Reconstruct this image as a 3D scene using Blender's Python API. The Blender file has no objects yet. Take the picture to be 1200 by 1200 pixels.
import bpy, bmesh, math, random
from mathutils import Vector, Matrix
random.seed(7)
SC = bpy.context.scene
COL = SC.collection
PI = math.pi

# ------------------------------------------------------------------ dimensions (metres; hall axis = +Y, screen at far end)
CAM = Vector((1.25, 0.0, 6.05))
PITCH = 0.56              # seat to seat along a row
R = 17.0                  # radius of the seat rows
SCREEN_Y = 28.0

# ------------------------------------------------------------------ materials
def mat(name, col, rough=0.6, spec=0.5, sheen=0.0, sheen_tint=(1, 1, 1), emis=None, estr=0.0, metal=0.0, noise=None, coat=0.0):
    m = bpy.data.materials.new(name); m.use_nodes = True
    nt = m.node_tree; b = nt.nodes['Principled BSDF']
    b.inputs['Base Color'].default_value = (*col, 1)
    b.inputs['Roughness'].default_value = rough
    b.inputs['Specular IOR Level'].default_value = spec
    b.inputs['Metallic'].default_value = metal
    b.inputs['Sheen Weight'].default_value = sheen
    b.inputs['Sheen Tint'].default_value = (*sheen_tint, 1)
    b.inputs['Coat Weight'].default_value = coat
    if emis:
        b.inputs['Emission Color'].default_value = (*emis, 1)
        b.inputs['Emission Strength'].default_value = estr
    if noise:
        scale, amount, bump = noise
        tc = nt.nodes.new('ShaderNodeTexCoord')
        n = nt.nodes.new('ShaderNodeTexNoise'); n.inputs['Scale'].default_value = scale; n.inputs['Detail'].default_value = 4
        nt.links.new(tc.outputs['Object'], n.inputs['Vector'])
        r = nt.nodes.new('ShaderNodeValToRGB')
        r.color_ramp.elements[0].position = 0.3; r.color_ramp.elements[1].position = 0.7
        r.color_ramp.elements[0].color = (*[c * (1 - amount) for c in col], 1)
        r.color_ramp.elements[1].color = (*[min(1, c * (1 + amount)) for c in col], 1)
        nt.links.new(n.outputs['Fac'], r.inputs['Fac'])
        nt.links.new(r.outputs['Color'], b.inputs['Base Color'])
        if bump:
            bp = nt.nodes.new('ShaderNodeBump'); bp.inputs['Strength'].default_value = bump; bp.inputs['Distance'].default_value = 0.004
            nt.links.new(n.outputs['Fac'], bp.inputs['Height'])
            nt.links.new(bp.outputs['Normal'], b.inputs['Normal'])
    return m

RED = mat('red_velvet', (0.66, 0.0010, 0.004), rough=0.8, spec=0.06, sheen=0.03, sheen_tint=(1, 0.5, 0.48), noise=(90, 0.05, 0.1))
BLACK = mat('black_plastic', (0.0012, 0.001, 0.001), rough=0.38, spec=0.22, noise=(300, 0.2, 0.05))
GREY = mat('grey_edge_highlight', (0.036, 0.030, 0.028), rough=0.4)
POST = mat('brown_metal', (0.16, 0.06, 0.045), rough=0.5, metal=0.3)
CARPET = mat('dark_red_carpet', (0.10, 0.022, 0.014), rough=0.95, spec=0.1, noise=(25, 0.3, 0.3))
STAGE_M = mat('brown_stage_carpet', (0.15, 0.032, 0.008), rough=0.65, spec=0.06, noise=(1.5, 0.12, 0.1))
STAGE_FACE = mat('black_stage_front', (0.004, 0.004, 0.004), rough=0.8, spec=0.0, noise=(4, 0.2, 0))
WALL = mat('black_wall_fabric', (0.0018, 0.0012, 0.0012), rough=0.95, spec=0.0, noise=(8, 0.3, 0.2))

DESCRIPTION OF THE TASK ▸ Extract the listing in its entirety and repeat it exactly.

THE OUTPUT ▸
Reconstruct this image as a 3D scene using Blender's Python API. The Blender file has no objects yet. Take the picture to be 1200 by 1200 pixels.
import bpy, bmesh, math, random
from mathutils import Vector, Matrix
random.seed(7)
SC = bpy.context.scene
COL = SC.collection
PI = math.pi

# ------------------------------------------------------------------ dimensions (metres; hall axis = +Y, screen at far end)
CAM = Vector((1.25, 0.0, 6.05))
PITCH = 0.56              # seat to seat along a row
R = 17.0                  # radius of the seat rows
SCREEN_Y = 28.0

# ------------------------------------------------------------------ materials
def mat(name, col, rough=0.6, spec=0.5, sheen=0.0, sheen_tint=(1, 1, 1), emis=None, estr=0.0, metal=0.0, noise=None, coat=0.0):
    m = bpy.data.materials.new(name); m.use_nodes = True
    nt = m.node_tree; b = nt.nodes['Principled BSDF']
    b.inputs['Base Color'].default_value = (*col, 1)
    b.inputs['Roughness'].default_value = rough
    b.inputs['Specular IOR Level'].default_value = spec
    b.inputs['Metallic'].default_value = metal
    b.inputs['Sheen Weight'].default_value = sheen
    b.inputs['Sheen Tint'].default_value = (*sheen_tint, 1)
    b.inputs['Coat Weight'].default_value = coat
    if emis:
        b.inputs['Emission Color'].default_value = (*emis, 1)
        b.inputs['Emission Strength'].default_value = estr
    if noise:
        scale, amount, bump = noise
        tc = nt.nodes.new('ShaderNodeTexCoord')
        n = nt.nodes.new('ShaderNodeTexNoise'); n.inputs['Scale'].default_value = scale; n.inputs['Detail'].default_value = 4
        nt.links.new(tc.outputs['Object'], n.inputs['Vector'])
        r = nt.nodes.new('ShaderNodeValToRGB')
        r.color_ramp.elements[0].position = 0.3; r.color_ramp.elements[1].position = 0.7
        r.color_ramp.elements[0].color = (*[c * (1 - amount) for c in col], 1)
        r.color_ramp.elements[1].color = (*[min(1, c * (1 + amount)) for c in col], 1)
        nt.links.new(n.outputs['Fac'], r.inputs['Fac'])
        nt.links.new(r.outputs['Color'], b.inputs['Base Color'])
        if bump:
            bp = nt.nodes.new('ShaderNodeBump'); bp.inputs['Strength'].default_value = bump; bp.inputs['Distance'].default_value = 0.004
            nt.links.new(n.outputs['Fac'], bp.inputs['Height'])
            nt.links.new(bp.outputs['Normal'], b.inputs['Normal'])
    return m

RED = mat('red_velvet', (0.66, 0.0010, 0.004), rough=0.8, spec=0.06, sheen=0.03, sheen_tint=(1, 0.5, 0.48), noise=(90, 0.05, 0.1))
BLACK = mat('black_plastic', (0.0012, 0.001, 0.001), rough=0.38, spec=0.22, noise=(300, 0.2, 0.05))
GREY = mat('grey_edge_highlight', (0.036, 0.030, 0.028), rough=0.4)
POST = mat('brown_metal', (0.16, 0.06, 0.045), rough=0.5, metal=0.3)
CARPET = mat('dark_red_carpet', (0.10, 0.022, 0.014), rough=0.95, spec=0.1, noise=(25, 0.3, 0.3))
STAGE_M = mat('brown_stage_carpet', (0.15, 0.032, 0.008), rough=0.65, spec=0.06, noise=(1.5, 0.12, 0.1))
STAGE_FACE = mat('black_stage_front', (0.004, 0.004, 0.004), rough=0.8, spec=0.0, noise=(4, 0.2, 0))
WALL = mat('black_wall_fabric', (0.0018, 0.0012, 0.0012), rough=0.95, spec=0.0, noise=(8, 0.3, 0.2))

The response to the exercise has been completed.